Nevertheless, the difference in the authors’ handwriting in “Nevskaya Ratusha” is perceived more on the level of “signature-autograph”, of signs set side by side, than of distinct styles. It is difficult to say why this happens: perhaps because Evgeny Gerasimov is a talented stylist, able to capture different directions and tendencies. But the complex turned out very coherent, and one cannot always “catch the hand.” I myself was surprised, for example, that the “elliptical” building was also designed by EGP… Because the entire “Nevskaya Ratusha” – a stone European ensemble with a stone square – works in unison.
If we speak of stone – as we recall, light limestone predominates here, though other types of stone and their imitations are also present – then it is worth noting once again that for “stone” St. Petersburg, stone is, in fact, not very characteristic. Even Peter’s ban on stone construction throughout the country was only enough to ensure stone socles for the houses of the new capital; the rest was brick, plaster, paint…
It seems that the only parallel among St.

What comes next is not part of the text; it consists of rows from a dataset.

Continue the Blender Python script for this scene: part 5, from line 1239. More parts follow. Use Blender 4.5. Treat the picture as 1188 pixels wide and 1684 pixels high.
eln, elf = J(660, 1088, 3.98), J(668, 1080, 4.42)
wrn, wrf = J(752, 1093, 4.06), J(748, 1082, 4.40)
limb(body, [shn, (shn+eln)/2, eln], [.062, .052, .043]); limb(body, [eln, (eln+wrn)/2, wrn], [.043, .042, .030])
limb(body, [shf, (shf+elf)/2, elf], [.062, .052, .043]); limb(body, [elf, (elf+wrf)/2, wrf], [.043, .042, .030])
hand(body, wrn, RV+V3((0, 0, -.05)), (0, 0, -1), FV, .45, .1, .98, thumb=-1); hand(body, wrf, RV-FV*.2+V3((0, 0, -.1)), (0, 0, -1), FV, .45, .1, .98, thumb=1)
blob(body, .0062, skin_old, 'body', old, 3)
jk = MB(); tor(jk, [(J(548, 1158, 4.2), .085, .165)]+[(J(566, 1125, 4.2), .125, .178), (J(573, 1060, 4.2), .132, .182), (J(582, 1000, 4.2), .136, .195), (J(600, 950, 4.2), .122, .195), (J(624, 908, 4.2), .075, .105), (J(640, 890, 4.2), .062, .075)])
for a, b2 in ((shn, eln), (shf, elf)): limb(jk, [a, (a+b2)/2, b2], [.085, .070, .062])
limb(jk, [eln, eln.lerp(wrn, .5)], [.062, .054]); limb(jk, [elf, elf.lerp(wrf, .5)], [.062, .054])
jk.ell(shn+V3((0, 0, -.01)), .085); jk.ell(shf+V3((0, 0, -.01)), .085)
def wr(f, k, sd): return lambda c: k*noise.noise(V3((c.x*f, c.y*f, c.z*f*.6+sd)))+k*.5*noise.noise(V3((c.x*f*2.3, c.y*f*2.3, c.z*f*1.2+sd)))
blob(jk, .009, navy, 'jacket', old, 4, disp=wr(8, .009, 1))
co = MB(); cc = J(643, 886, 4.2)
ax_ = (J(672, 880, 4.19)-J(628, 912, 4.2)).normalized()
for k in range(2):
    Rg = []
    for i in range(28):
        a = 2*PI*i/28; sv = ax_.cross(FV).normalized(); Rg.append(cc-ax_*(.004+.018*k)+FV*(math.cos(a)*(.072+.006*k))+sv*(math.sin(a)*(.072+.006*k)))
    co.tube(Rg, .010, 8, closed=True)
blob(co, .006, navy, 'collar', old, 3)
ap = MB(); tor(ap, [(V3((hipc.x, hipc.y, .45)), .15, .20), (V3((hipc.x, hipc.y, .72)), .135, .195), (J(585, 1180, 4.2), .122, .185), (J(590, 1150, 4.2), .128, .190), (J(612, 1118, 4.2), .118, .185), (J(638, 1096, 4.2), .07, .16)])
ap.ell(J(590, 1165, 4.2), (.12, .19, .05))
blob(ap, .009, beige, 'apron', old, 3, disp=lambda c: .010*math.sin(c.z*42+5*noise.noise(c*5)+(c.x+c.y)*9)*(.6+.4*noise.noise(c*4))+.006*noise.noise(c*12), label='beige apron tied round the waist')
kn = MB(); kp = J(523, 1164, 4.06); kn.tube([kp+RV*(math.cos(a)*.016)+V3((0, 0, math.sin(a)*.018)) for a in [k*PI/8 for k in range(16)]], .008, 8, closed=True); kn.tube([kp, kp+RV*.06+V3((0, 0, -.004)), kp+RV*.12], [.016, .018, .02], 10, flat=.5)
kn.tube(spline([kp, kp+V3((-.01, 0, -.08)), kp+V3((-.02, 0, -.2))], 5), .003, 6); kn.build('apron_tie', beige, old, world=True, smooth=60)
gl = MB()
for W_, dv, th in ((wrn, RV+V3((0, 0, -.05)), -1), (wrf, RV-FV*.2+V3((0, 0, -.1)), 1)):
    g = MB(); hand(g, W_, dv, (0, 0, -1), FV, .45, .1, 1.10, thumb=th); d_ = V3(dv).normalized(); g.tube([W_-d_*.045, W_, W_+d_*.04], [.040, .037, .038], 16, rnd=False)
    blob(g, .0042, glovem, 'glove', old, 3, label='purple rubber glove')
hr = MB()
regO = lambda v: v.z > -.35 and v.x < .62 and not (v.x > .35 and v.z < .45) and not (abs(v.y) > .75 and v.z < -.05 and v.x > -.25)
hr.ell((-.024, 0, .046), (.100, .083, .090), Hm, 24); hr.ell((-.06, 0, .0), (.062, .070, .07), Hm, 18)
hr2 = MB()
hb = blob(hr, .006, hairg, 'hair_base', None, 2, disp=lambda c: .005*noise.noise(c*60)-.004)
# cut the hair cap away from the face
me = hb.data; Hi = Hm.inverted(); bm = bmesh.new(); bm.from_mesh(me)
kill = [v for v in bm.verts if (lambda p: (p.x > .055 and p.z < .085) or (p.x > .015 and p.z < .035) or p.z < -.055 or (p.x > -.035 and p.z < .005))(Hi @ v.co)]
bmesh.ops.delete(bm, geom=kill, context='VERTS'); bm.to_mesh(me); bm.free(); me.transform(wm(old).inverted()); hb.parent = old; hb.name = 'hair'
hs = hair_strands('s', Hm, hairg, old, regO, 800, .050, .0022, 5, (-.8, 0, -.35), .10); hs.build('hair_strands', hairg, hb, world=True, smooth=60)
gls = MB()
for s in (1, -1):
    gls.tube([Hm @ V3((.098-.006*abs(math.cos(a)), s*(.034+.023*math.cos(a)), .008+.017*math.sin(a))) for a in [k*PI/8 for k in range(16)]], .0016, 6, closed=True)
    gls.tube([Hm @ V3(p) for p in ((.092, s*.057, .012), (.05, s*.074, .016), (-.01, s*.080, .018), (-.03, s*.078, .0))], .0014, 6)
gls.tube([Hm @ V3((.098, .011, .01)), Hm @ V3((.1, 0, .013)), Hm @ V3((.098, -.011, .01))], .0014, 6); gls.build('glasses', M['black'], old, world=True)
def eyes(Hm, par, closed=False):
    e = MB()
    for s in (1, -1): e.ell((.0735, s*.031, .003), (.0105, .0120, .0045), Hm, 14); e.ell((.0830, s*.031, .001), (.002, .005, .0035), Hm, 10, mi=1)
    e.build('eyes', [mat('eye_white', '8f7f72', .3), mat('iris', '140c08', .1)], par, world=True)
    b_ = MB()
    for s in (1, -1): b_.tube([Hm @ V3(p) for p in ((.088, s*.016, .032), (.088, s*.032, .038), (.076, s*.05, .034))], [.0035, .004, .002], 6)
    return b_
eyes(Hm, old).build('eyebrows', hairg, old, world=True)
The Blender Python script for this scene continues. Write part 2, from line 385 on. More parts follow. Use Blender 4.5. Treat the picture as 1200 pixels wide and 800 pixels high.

Petersburg’s architectural monuments that comes to mind is Rinaldi’s Marble Palace. This parallel, too, is not literal, but note: even the color scheme – gray-green, close to terracotta – matches. There is much more light limestone in the “ratusha”… And yet, and yet. The authors, when defending the project, pointed specifically to the “stone” quality of St. Petersburg. Another parallel was the domes – and here we encounter another paradox: the flattened glass dome, the most contemporary part of the ensemble, looks nothing like the city’s classical domes. And that is very much a good thing! It is excellent that the architects managed to defend the “flying saucer” of the main building, even if by such a sophisticated route.
Why? Because it is precisely the contemporary that most of all defines the capital’s vibe.
Let us wish, then, that the “saucer” will one day fulfill its intended role as an observation deck, which was originally conceived for it and even technically implemented.